'''

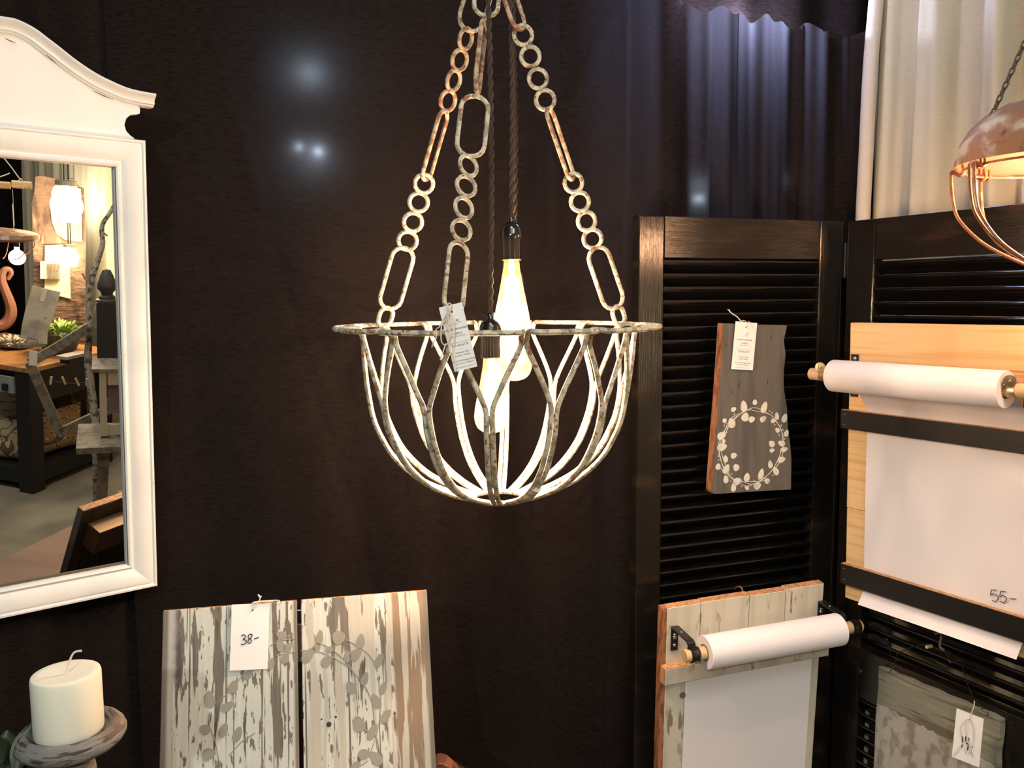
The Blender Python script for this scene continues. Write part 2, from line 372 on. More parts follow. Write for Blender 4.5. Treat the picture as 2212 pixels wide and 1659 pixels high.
# pale muslin side wall behind the right shutter
WD = Vector((0.4714, -0.8819, 0)); WN = Vector((-0.8819, -0.4714, 0)); WP = Vector((0.885, 1.985, 0))
def pale_fold(s, z):
    ph = s * 64 + 1.7 * math.sin(s * 13 + 1) + 0.5 * math.sin(z * 1.3 + s * 6)
    a = math.sin(ph); d = 0.024 * math.copysign(abs(a) ** 0.55, a) + 0.014 * math.sin(s * 23 + 0.4 * z) + 0.004 * math.sin(s * 131 + z * 2)
    return d
def pale(s0, s1, name_label, nu):
    P = WP + WD * s0; Q = WP + WD * s1
    o = plain(P, Q, 3.0, lambda s, z: pale_fold(s + s0, z), nu, 40).build('muslin_curtain', M_palecloth, smooth=True)
    tag(o, name_label, 'curtain', 'pale muslin side curtains')
pale(-0.055, 1.1, 'pale muslin curtain hanging in folds above and behind the right shutter', 320)
pale(1.1, 4.75, 'pale muslin curtain seen reflected in the mirror behind the timber slab', 500)
Q = WP + WD * 4.7 - WN * 0.05
tag(plain((Q.x + .06, Q.y, 0), (Q.x + 0.75, Q.y - 2.2, 0), 3.0, lambda s, z: 0.02 * math.sin(s * 24)).build('black_curtain', M_blackcloth, smooth=True),
    'black curtain at the left edge of the mirror reflection', 'curtain', 'black backdrop curtains')
# the pale rolled hem over the corner pole
q0 = at(1872, 300, 2.0)
pts = [at(1896, -40, 1.97), at(1890, 30, 1.97), at(1882, 120, 1.97), at(1876, 220, 1.97), at(1871, 330, 1.97), at(1864, 470, 1.97), at(1857, 700, 1.97)]
pts.append(Vector((pts[-1].x, 1.97, 0.01)))
tag(MB().tube(crspline(pts, 4), 0.0165, 14).build('curtain_pole_sleeve', cloth('cream_sleeve_cloth', (0.60, 0.53, 0.44), 0.1, (0.5, 0.45, 0.4), weave=400, bump=0.1, spk=0.95), smooth=True),
    'upright pole in a cream cloth sleeve between black and pale curtains', 'pole')

# ------------------------------------------------------------------ shutters
def shutter(fr, label, width, lst, rst, rail_h, mid, bottom):
    t = thing('louvered_shutter', label, 'shutter', mat4=fr.M, group='pair of black louvered shutters')
    th = 0.030
    MB().box(0, lst - .0006, 0, th, bottom, 0).build('stile', M_black, t, bevel=0.003)
    MB().box(width - rst + .0006, width, 0, th, bottom, 0).build('stile', M_black, t, bevel=0.003)
    for z0, z1 in ((-rail_h, 0), (mid[1], mid[0]), (bottom, bottom + 0.12)):
        MB().box(lst, width - rst, 0.0008, th - .001, z0, z1 - .0005).build('rail', M_blackh, t, bevel=0.0015)
    # slats: front edge high, back edge low, rounded front nose
    wd, tk, a = 0.032, 0.0070, math.radians(45); prof = []
    for k in range(7):
        b = PI / 2 + PI * k / 6; prof.append((-wd / 2 + tk / 2 * math.cos(b), tk / 2 * math.sin(b)))
    prof += [(wd / 2, -tk / 2), (wd / 2, tk / 2)]
    P = [(y * math.cos(a) + z * math.sin(a) , -y * math.sin(a) + z * math.cos(a)) for y, z in prof]
    x0, x1 = lst - 0.001, width - rst + 0.001; n = len(P)
    me = None; i = 0
    for za, zb in ((-rail_h, mid[0]), (mid[1], bottom + 0.12)):
        N = int((za - zb - 0.006) / 0.0287)
        for k in range(N):
            z = za - 0.018 - k * (za - zb - 0.034) / (N - 1)
            if me is None:
                m = MB(); m.v = [(x0, p[0], p[1]) for p in P] + [(x1, p[0], p[1]) for p in P]
                m.f = [list(range(n))[::-1], list(range(n, 2 * n))] + [[j, (j + 1) % n, n + (j + 1) % n, n + j] for j in range(n)]
                o = m.build('slat', M_slat, t, smooth=True); me = o.data
            else:
                o = bpy.data.objects.new('slat', me); col.objects.link(o); o.parent = t
            o.location = (0, th / 2, z)
            i += 1
            o.rotation_euler = (math.radians(((i * 37) % 11 - 5) * 0.35), 0, 0)
    return t
SL = Fr(at(1380, 464, 1.77), 19.53)
SR = Fr(at(1832, 478, 1.9), -61.87)
shutter(SL, 'black louvered shutter holding the grey wreath board, left of the folded pair', 0.533, 0.0625, 0.0655, 0.089, (-0.985, -1.09), -1.79)
shutter(SR, 'black louvered shutter behind the large pine paper holder, right of the folded pair', 0.533, 0.073, 0.073, 0.090, (-0.975, -1.092), -1.785)
t = thing('hinge', 'dark butt hinge joining the two black shutters at their top corner', 'hinge', mat4=SL.M)
MB().lathe([(0.004, -0.13), (0.004, -0.05)], (0.5375, -0.004, 0), 10).build('pin', M_bracket, t, smooth=True)
MB().box(0.518, 0.536, -0.0015, 0.0, -0.13, -0.05).build('leaf', M_bracket, t)

# ------------------------------------------------------------------ chandelier
DC = 1.38
CC = at(1075, 706, DC); N_R = 14; PHI0 = -2.6
def cyl(R, phi, drop):   # phi 0 = towards the camera, + to the right
    a = math.radians(phi); return Vector((R * math.sin(a), -R * math.cos(a), -drop))
apex = at(1064, -117, DC) - CC
ch = thing('chandelier', 'open basket chandelier of chippy cream iron wire hanging on three chains', 'chandelier', CC)
PROF = [(0.213, 0.114), (0.207, 0.147), (0.195, 0.178), (0.173, 0.215), (0.135, 0.250), (0.090, 0.273), (0.046, 0.287)]
for k in range(N_R):
    pc = PHI0 + k * 360 / N_R; hf = 180 / N_R; j = random.uniform(-0.5, 0.5)
    def side(sg):
        L = []
        for R, dz in PROF[::-1]: L.append(cyl(R, pc + sg * math.degrees(0.0046 / R), dz))
        L.append(cyl(0.2170, pc + sg * (3.7 + j * .6), 0.088)); L.append(cyl(0.2215, pc + sg * (hf - 4.9), 0.052))
        L.append(cyl(0.225, pc + sg * (hf - 1.25), 0.022)); L.append(cyl(0.229, pc + sg * (hf - 1.1), 0.006)); L.append(cyl(0.243, pc + sg * (hf - 1.15), -0.001))
        L.append(cyl(0.258, pc + sg * (hf - 2.0), 0.000 + j * .002))
        return L
    a = side(-1); b = side(1)
    arc = [cyl(0.2655, pc + s * (hf - 4.2), 0.001 * j) for s in (-1, -.5, 0, .5, 1)]
    MB().tube(crspline(a + arc + b[::-1], 4), 0.0041, 8).build('basket_wire', M_iron, ch, smooth=True)
MB().tube([cyl(0.043, i * 10, 0.289) for i in range(36)], 0.0046, 8, closed=True).build('bottom_ring', M_iron, ch, smooth=True)
# weld patch low on the front right rib
MB().tube([cyl(0.150, 23.1, 0.240), cyl(0.118, 23.1, 0.262)], 0.0085, 8).build('weld_sleeve', M_iron, ch, smooth=True)

def link(c, ax, length, width, rad, ang, seg=8):
    ax = Vector(ax).normalized(); s = Vector((1, 0, 0)) - ax * ax.x; s.normalize()
    s = Matrix.Rotation(ang, 3, ax) @ s
    r = width / 2 - rad; hl = max(0.0, length / 2 - width / 2); P = []
    n = 8
    for k in range(n + 1): a = PI * k / n; P.append(c + s * (r * math.cos(a)) + ax * (hl + r * math.sin(a)))
    for k in range(n + 1): a = PI + PI * k / n; P.append(c + s * (r * math.cos(a)) + ax * (-hl + r * math.sin(a)))
    if hl < 0.001: P = [c + s * (r * math.cos(2 * PI * k / 18)) + ax * (r * math.sin(2 * PI * k / 18)) for k in range(18)]
    return MB().tube(P, rad, seg, closed=True)
PXM = 1790 / DC
def chain(att, seq):
    """seq: (pixel height of the link centre, length px, width px, twist deg, thickness)"""
    d = apex - att
    def sol(py):
        lo, hi = -0.2, 1.2
        for _ in range(40):
            m = (lo + hi) / 2; q = CC + att + d * m - CAM; y = H / 2 - F * q.dot(UP) / q.dot(fwd)
            if y > py: lo = m
            else: hi = m
        return (lo + hi) / 2
    for py, ln, wd, ang, th in seq:
        s = sol(py); c = att + d * s; z = (CC + c - CAM).dot(fwd); k = z / 1790
        mb = link(c, d, ln * k, wd * k, th * k / 2, math.radians(ang), 8)
        big = ln > 60
        mb.build('chain_link', M_rustlink if (big and ang > 45) or (not big and 40 < ang < 70) else M_iron, ch, smooth=True)
aL = cyl(0.235, -118, 0.0); aR = cyl(0.235, 112, 0.0); aF = cyl(0.252, -14, -0.002)
S4 = lambda ys, a, w=49: [(y, w, w, a + 4 * ((i % 2) * 2 - 1), 9.5) for i, y in enumerate(ys)]
chain(aL, [(685, 52, 40, 30, 10), (602, 148, 57, 20, 9.5)] + S4((520, 480, 437, 397), 8) + [(315, 160, 50, 68, 9.5)] + S4((218, 174, 130, 84), 52, 52) + [(-10, 158, 64, 12, 9.5), (-100, 60, 40, 80, 9.5)])
chain(aR, [(682, 52, 40, 35, 10), (601, 148, 60, 22, 9.5)] + S4((516, 478, 436, 395), 10) + [(312, 166, 50, 66, 9.5)] + S4((216, 170, 122, 76), 12, 50) + [(-16, 168, 60, 55, 9.5), (-100, 60, 40, 10, 9.5)])
chain(aF, [(694, 40, 36, 60, 11), (598, 172, 60, 40, 10.5)] + S4((497, 449, 402, 358), 36, 55) + [(272, 160, 70, 8, 10.5), (122, 182, 60, 84, 10.5), (-24, 150, 62, 10, 10)])
MB().tube([apex + Vector((0.02 * math.cos(a * PI / 9), 0, 0.02 * math.sin(a * PI / 9))) for a in range(18)], 0.004, 8, closed=True).build('top_ring', M_iron, ch, smooth=True)
MB().tube([apex + Vector((0, 0, 0.018)), apex + Vector((0, 0, 0.62))], 0.005, 8).build('hanger_rod', M_iron, ch, smooth=True)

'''

Copy out the lines that hold "high".

## Exercise response
The Blender Python script for this scene continues. Write part 2, from line 372 on. More parts follow. Write for Blender 4.5. Treat the picture as 2212 pixels wide and 1659 pixels high.
    # slats: front edge high, back edge low, rounded front nose